What is asked ▸ Tally the lines containing the word "dirt" and give the total alone.

### Dataset excerpt ###

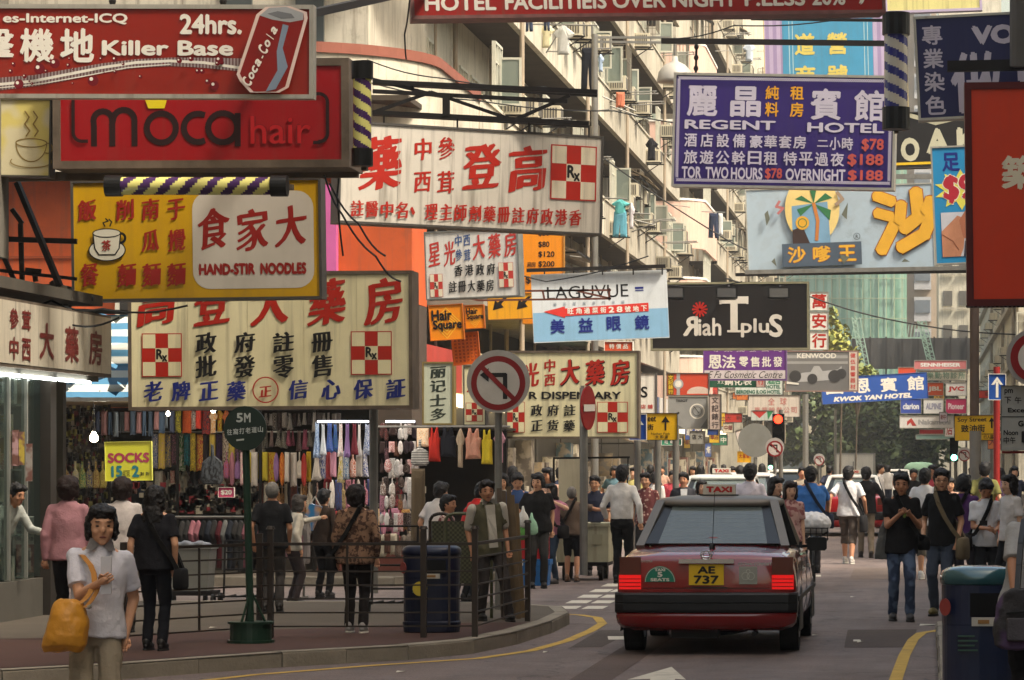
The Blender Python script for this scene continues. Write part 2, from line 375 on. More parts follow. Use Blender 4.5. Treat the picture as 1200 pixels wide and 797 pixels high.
for pts in ([(735, 797), (787, 782), (804, 797), (791, 796), (793, 830), (757, 830), (762, 796)], [(713, 750), (735, 750), (731, 746), (712, 746)],
            [(948, 676), (962, 676), (962, 674), (948, 674)], [(1000, 752), (1009, 752), (1008, 750), (1000, 750)]):
    b = MB(); b.add([(*gp(x, y), .004) for x, y in pts][::-1], [tuple(range(len(pts)))]); struct(b.build('road_marking', WPAINT))
# patches, covers, litter
for i, (x0, y0, x1, y1, c) in enumerate(((-3.3, 42.5, -2.2, 46.5, (84, 72, 66)), (-2.9, 27.5, -2.55, 60, (94, 80, 74)), (-.75, 33, -.1, 36.6, (84, 72, 66)), (-1.1, 52, 1.2, 58, (112, 98, 90)), (-3.4, 33.0, -3.1, 36.5, (84, 74, 68)))):
    b = MB(); b.add([(x0, y0, .003 - .0002 * i), (x1, y0 + .1, .003 - .0002 * i), (x1 + .05, y1, .003 - .0002 * i), (x0 - .04, y1 - .1, .003 - .0002 * i)], [(0, 1, 2, 3)]); struct(b.build('road_patch', mat(c, .85, 0, .3, .8, .6, 90, dirt=.6)))
for i, (x, y, r) in enumerate(((1088, 733, .1), (1008, 753, .03), (955, 745, .03), (470, 788, .04), (640, 765, .03), (1000, 700, .04), (560, 731, .05), (250, 752, .04))):
    a = gp(x, y); z0 = .138 if x in (560, 250) else .003; b = MB(); b.add([(a[0] - r, a[1] - r, z0), (a[0] + r, a[1] - r * .6, z0 + .01), (a[0] + r * .8, a[1] + r, z0 + .004), (a[0] - r * .9, a[1] + r * .7, z0 + .012)], [(0, 1, 2), (0, 2, 3)]); tag(b.build('litter', WPAINT), 'scrap of pale paper litter on the ground', 'litter', 'litter scraps')
# manhole cover
o = MB().tube((-1.6, 37.5, 0), (-1.6, 37.5, .005), .3, n=24).build('manhole_cover', IRON); struct(o)

# ---------------------------------------------------------------- buildings
CREAM = mat((204, 197, 178), .85, 0, .3, .7, .15, 15, streak=.7, dirt=.5)
CREAM2 = mat((184, 176, 158), .85, 0, .35, .6, .15, 15, streak=.8, dirt=.6)
PINK = mat((214, 178, 160), .8, 0, .15, .8, streak=.4, dirt=.2)
ORANGE = mat((200, 88, 38), .8, 0, .3, 1, streak=.5, dirt=.4)
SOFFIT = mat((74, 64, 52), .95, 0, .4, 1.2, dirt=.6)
COPING = mat((140, 84, 68), .8, 0, .2, 2)
WFRAME = mat((196, 194, 178), .6, 0, .15, 3); PANE = glass((70, 86, 84), .12, .08); PANEC = mat((150, 160, 148), .35, 0, .4, .9)
ACM = mat((205, 196, 172), .6, 0, .25, 3, streak=.4); DARK = mat((30, 27, 24), .9, 0, .3, 2)
ALU = mat((170, 170, 162), .35, .6, .2, 3)
# shared meshes
def window_mesh(wd=1.3, ht=1.5, nx=3):   # faces +X, origin at bottom centre (y along width)
    m = MB(); t = .06
    for a, b in (((-.04, -wd / 2, 0), (.05, wd / 2, t)), ((-.04, -wd / 2, ht - t), (.05, wd / 2, ht))): m.box(a, b)
    for i in range(nx + 1):
        y = -wd / 2 + (wd - t) * i / nx; m.box((-.038, y, t), (.048, y + t, ht - t))
    m.box((-.03, -wd / 2 + t, ht * .68), (.045, wd / 2 - t, ht * .68 + .04))
    f = m.mesh(WFRAME); p = MB().box((-.02, -wd / 2 + .03, .03), (-.005, wd / 2 - .03, ht - .03)).mesh(PANE); return f, p
WIN = window_mesh(); WIN2 = window_mesh(.9, 1.4, 2); WINL = window_mesh(2.2, 1.5, 4)
def casement_mesh(wd=.5, ht=1.1):
    m = MB(); t = .05
    m.box((0, -.02, 0), (wd, .02, t)); m.box((0, -.02, ht - t), (wd, .02, ht)); m.box((0, -.02, t), (t, .02, ht - t)); m.box((wd - t, -.02, t), (wd, .02, ht - t))
    return m.mesh(WFRAME), MB().box((t, -.006, t), (wd - t, .006, ht - t)).mesh(glass((140, 150, 140), .45))
CAS = casement_mesh()
def cage_mesh():
    m = MB(); w_, h, dp = .8, 1.5, .5
    for k in range(9): y = -w_ + 2 * w_ * k / 8; m.bar((dp, y, 0), (dp, y, h), .018)
    for k in range(4):
        z = h * k / 3; m.bar((dp, -w_, z), (dp, w_, z), .02); m.bar((0, -w_, z), (dp, -w_, z), .02); m.bar((0, w_, z), (dp, w_, z), .02)
    for k in range(4): x = dp * k / 4; m.bar((x, -w_, 0), (x, -w_, h), .016); m.bar((x, w_, 0), (x, w_, h), .016)
    return m.mesh(mat((120, 112, 98), .7, .3, .3, 4))
CAGE = cage_mesh()
def ac_mesh():
    m = MB(); m.box((0, -.38, 0), (.52, .38, .44)); m.mi = 1
    for k in range(6): m.box((.05 + .07 * k, -.392, .06), (.085 + .07 * k, -.38, .38))
    m.box((.521, -.3, .05), (.53, .3, .39)); m.mi = 2; m.bar((0, -.34, -.03), (.6, -.34, -.03), .04); m.bar((0, .34, -.03), (.6, .34, -.03), .04); m.bar((0, -.34, -.4), (.55, -.34, -.04), .03)
    return m.mesh([ACM, mat((90, 86, 78), .7), IRON])
ACS = ac_mesh()
nAC = [0]
def facade(b, xw, y0, y1, floors, xo, pitch=3.0, wallm=CREAM, balc=True, seed=1, zh=3.45, parm=None, par_h=.9, ac=.75, awn=.3):
    """windows, balconies, air conditioners on the street face; xo is the balcony edge, floors are slab heights"""
    rnd = random.Random(seed); parm = parm or wallm
    for z in floors:
        if balc:
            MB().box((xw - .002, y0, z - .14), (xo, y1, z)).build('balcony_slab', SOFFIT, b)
            MB().box((xo - .12, y0, z - .16), (xo + .03, y1, z + par_h)).build('parapet', parm, b)
            MB().box((xo - .16, y0, z + par_h), (xo + .07, y1, z + par_h + .07)).build('coping', wallm, b)
        y = y0 + 1.1
        while y < y1 - .8:
            w_ = rnd.choice((WIN, WIN, WIN2, WINL)); xx = xw
            enclosed = balc and rnd.random() < .5
            if enclosed: xx = xo - .06
            zb = z + (par_h + .1 if enclosed else .75)
            wi = inst('window', w_[0], b, (xx, y, zb)); pn = link('pane', w_[1], wi)
            if enclosed and rnd.random() < .8:
                c = inst('casement', CAS[0], b, (xx + .05, y + rnd.uniform(-.5, .5), zb + .1), rnd.uniform(-.35, .25)); link('pane', CAS[1], c)
            if rnd.random() < ac:
                nAC[0] += 1; inst('air_conditioner', ACS, b, ((xo if balc else xw) + .01, y + pitch / 2 * rnd.choice((.6, 1)), z + rnd.choice((-.05, .95, 1.15, 1.5))), 0)
            if rnd.random() < .35: inst('window_cage', CAGE, b, (xx + .02, y, zb))
            if rnd.random() < awn:
                m = MB(); za = zb + 1.62; yy = y; m.add([(xx, yy - .95, za), (xx, yy + .95, za), (xx + .8, yy + .95, za - .42), (xx + .8, yy - .95, za - .42), (xx, yy - .95, za - .03), (xx, yy + .95, za - .03), (xx + .8, yy + .95, za - .45), (xx + .8, yy - .95, za - .45)],
                        ((0, 3, 2, 1), (4, 5, 6, 7), (0, 1, 5, 4), (2, 3, 7, 6), (1, 2, 6, 5), (3, 0, 4, 7)))
                m.build('awning', mat((120, 105, 80), .8, .1, .3, 2, streak=.5), b)
            y += pitch * rnd.uniform(.85, 1.15)
        if rnd.random() < .9:
            m = MB()
            for k in range(3):
                yy = rnd.uniform(y0 + 2, y1 - 2); m.tube((xo, yy, z + 1.1), (xo + 1.3, yy, z + 1.15), .02, n=5); m.tube((xo, yy + .7, z + 1.1), (xo + 1.3, yy + .7, z + 1.15), .02, n=5); m.tube((xo + 1.2, yy - .1, z + 1.15), (xo + 1.2, yy + .8, z + 1.15), .02, n=5)
            m.build('drying_rack', STEEL, b)
    for k in range(int((y1 - y0) / 3.2)):
        yy = y0 + 1 + 3.2 * k; xp_ = xo - .05 if k % 5 == 2 else xw; MB().tube((xp_ + .12, yy, 3), (xp_ + .12, yy, floors[-1] + 3), .06 if k % 3 else .035, n=8).build('drainpipe', mat((165, 150, 130), .7, 0, .2, 2, streak=.4), b)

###

The solution ▸ 6